[START Dataset excerpt]

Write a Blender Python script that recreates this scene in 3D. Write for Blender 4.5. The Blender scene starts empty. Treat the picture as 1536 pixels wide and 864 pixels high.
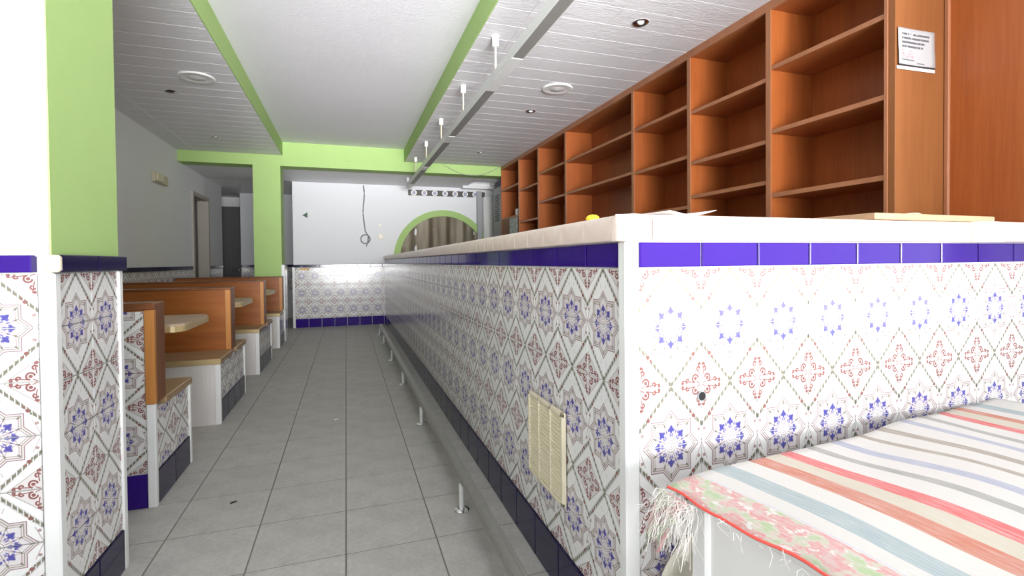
import bpy, bmesh, math, random
import numpy as np
from mathutils import Matrix, Vector
random.seed(7)
PI = math.pi
sc = bpy.context.scene
COL = sc.collection

# ------------------------------------------------------------------ camera
F, PPX, PPY, EYE = 742.0, 768.0, 404.0, 1.06
def _n(v):
    v = np.array(v, float); return v/np.linalg.norm(v)
_dy = _n((519-PPX, 394-PPY, F))
_dx = np.array((2980-PPX, 370-PPY, F), float); _dx = _n(_dx-_dy*(_dx@_dy))
_dz = np.cross(_dx, _dy)
if _dz[1] > 0: _dz = -_dz
R = np.stack([_dx, _dy, _dz], 1)              # world axes seen in the lens frame (x right, y down, z ahead)
cam = bpy.data.cameras.new('camera'); cam_o = bpy.data.objects.new('camera', cam); COL.objects.link(cam_o)
right, up, back = R[0], -R[1], -R[2]
cam_o.matrix_world = Matrix(((right[0], up[0], back[0], 0), (right[1], up[1], back[1], 0),
                             (right[2], up[2], back[2], EYE), (0, 0, 0, 1)))
cam.sensor_width = 36.0; cam.lens = 36.0*F/1536
cam.shift_x = 0.0; cam.shift_y = -(432-PPY)/1536
cam.clip_start = 0.02; cam.clip_end = 100
sc.camera = cam_o

# ------------------------------------------------------------------ world, daylight, exposure
w = bpy.data.worlds.new('world'); sc.world = w; w.use_nodes = True
wb = w.node_tree.nodes['Background']
wb.inputs['Color'].default_value = (0.93, 0.97, 1.0, 1); wb.inputs['Strength'].default_value = 1.5
la = bpy.data.lights.new('daylight', 'AREA'); la.shape = 'RECTANGLE'; la.size = 2.5; la.size_y = 1.3; la.spread = math.radians(50)
la.energy = 49; la.color = (0.98, 0.98, 1.0)
lo = bpy.data.objects.new('daylight', la); COL.objects.link(lo)
lo.location = (0.5, -2.36, 1.35); lo.rotation_euler = (PI/2+math.radians(11.5), 0, 0)
su = bpy.data.lights.new('sun', 'SUN'); su.energy = 14.0; su.angle = math.radians(1.5); su.color = (1.0, 0.97, 0.96)
so = bpy.data.objects.new('sun', su); COL.objects.link(so); so.rotation_euler = (math.radians(-22), 0, math.radians(12))   # high sun from behind the building, onto the street
sc.view_settings.view_transform = 'Standard'; sc.view_settings.look = 'None'
sc.view_settings.gamma = 1.0; sc.view_settings.use_curve_mapping = False
sc.view_settings.exposure = 1.05
try:
    sc.cycles.use_denoising = True
    sc.cycles.max_bounces = 10; sc.cycles.diffuse_bounces = 7
    sc.cycles.sample_clamp_indirect = 8
except Exception: pass

# ------------------------------------------------------------------ helpers
def link(o, parent=None):
    COL.objects.link(o)
    if parent is not None: o.parent = parent
    return o
def props(o, label=None, cat=None, group=None, kind=None):
    if label: o['label'] = label
    if cat: o['category'] = cat
    if group: o['group'] = group
    if kind: o['kind'] = kind
    return o
def empty(name, loc=(0, 0, 0), rz=0.0, label=None, cat=None, group=None, kind=None):
    o = bpy.data.objects.new(name, None); o.empty_display_size = 0.1
    o.location = loc; o.rotation_euler = (0, 0, rz); link(o)
    return props(o, label, cat, group, kind)
def mobj(name, mesh, mat, parent=None, loc=(0, 0, 0), rz=0.0):
    """object from existing mesh; loc is local to the parent"""
    o = bpy.data.objects.new(name, mesh)
    if mat is not None and not mesh.materials: mesh.materials.append(mat)
    o.location = loc; o.rotation_euler = (0, 0, rz)
    return link(o, parent)
class B:
    """collects shapes into one bmesh"""
    def __init__(s): s.bm = bmesh.new()
    def box(s, x0, x1, y0, y1, z0, z1, bev=0.0, seg=1):
        r = bmesh.ops.create_cube(s.bm, size=1.0)
        vs = r['verts']
        bmesh.ops.scale(s.bm, verts=vs, vec=(x1-x0, y1-y0, z1-z0))
        bmesh.ops.translate(s.bm, verts=vs, vec=((x0+x1)/2, (y0+y1)/2, (z0+z1)/2))
        if bev > 0:
            es = list({e for v in vs for e in v.link_edges})
            bmesh.ops.bevel(s.bm, geom=es, offset=bev, segments=seg, affect='EDGES', profile=0.5)
        return s
    def cyl(s, p0, p1, r0, r1=None, n=16):
        r1 = r0 if r1 is None else r1
        p0, p1 = Vector(p0), Vector(p1); d = p1-p0
        m = Matrix.Translation((p0+p1)/2) @ d.to_track_quat('Z', 'Y').to_matrix().to_4x4()
        bmesh.ops.create_cone(s.bm, cap_ends=True, segments=n, radius1=r0, radius2=r1, depth=d.length, matrix=m)
        return s
    def tube(s, pts, r, n=8):
        rings = []
        pts = [Vector(p) for p in pts]
        for i, p in enumerate(pts):
            a = pts[max(i-1, 0)]; b = pts[min(i+1, len(pts)-1)]
            q = (b-a).to_track_quat('Z', 'Y')
            rings.append([s.bm.verts.new(p+q @ Vector((r*math.cos(2*PI*k/n), r*math.sin(2*PI*k/n), 0))) for k in range(n)])
        for A, C in zip(rings, rings[1:]):
            for k in range(n): s.bm.faces.new((A[k], A[(k+1) % n], C[(k+1) % n], C[k]))
        s.bm.faces.new(rings[0][::-1]); s.bm.faces.new(rings[-1])
        return s
    def lathe(s, prof, n=24, at=(0, 0, 0)):
        rings = []
        for r, z in prof:
            if r < 1e-6: rings.append([s.bm.verts.new((at[0], at[1], at[2]+z))])
            else: rings.append([s.bm.verts.new((at[0]+r*math.cos(2*PI*k/n), at[1]+r*math.sin(2*PI*k/n), at[2]+z)) for k in range(n)])
        for A, C in zip(rings, rings[1:]):
            for k in range(n):
                f = [A[k % len(A)], A[(k+1) % len(A)], C[(k+1) % len(C)], C[k % len(C)]]
                f = list(dict.fromkeys(f))
                if len(f) >= 3:
                    try: s.bm.faces.new(f)
                    except ValueError: pass
        return s
    def prism(s, poly, axis, a, b):
        """extrude a 2D polygon along an axis: 'x' polygon is (y,z), 'y' is (x,z), 'z' is (x,y)"""
        def P(u, v, t):
            return (t, u, v) if axis == 'x' else (u, t, v) if axis == 'y' else (u, v, t)
        A = [s.bm.verts.new(P(u, v, a)) for u, v in poly]; C = [s.bm.verts.new(P(u, v, b)) for u, v in poly]
        n = len(poly)
        s.bm.faces.new(A); s.bm.faces.new(C[::-1])
        for k in range(n): s.bm.faces.new((A[k], C[k], C[(k+1) % n], A[(k+1) % n]))
        return s
    def mesh(s, name='mesh', smooth=False):
        bmesh.ops.recalc_face_normals(s.bm, faces=s.bm.faces[:])
        me = bpy.data.meshes.new(name); s.bm.to_mesh(me); s.bm.free()
        if smooth:
            for p in me.polygons: p.use_smooth = True
            try: me.set_sharp_from_angle(angle=math.radians(40))
            except Exception: pass
        return me
    def obj(s, name, mat, parent=None, loc=(0, 0, 0), rz=0.0, smooth=False):
        return mobj(name, s.mesh(name, smooth), mat, parent, loc, rz)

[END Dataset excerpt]

Please reproduce the listing exactly from its opening line through the line that contains "COL = sc.collection", both included, with all pictures omitted.

Write a Blender Python script that recreates this scene in 3D. Write for Blender 4.5. The Blender scene starts empty. Treat the picture as 1536 pixels wide and 864 pixels high.
import bpy, bmesh, math, random
import numpy as np
from mathutils import Matrix, Vector
random.seed(7)
PI = math.pi
sc = bpy.context.scene
COL = sc.collection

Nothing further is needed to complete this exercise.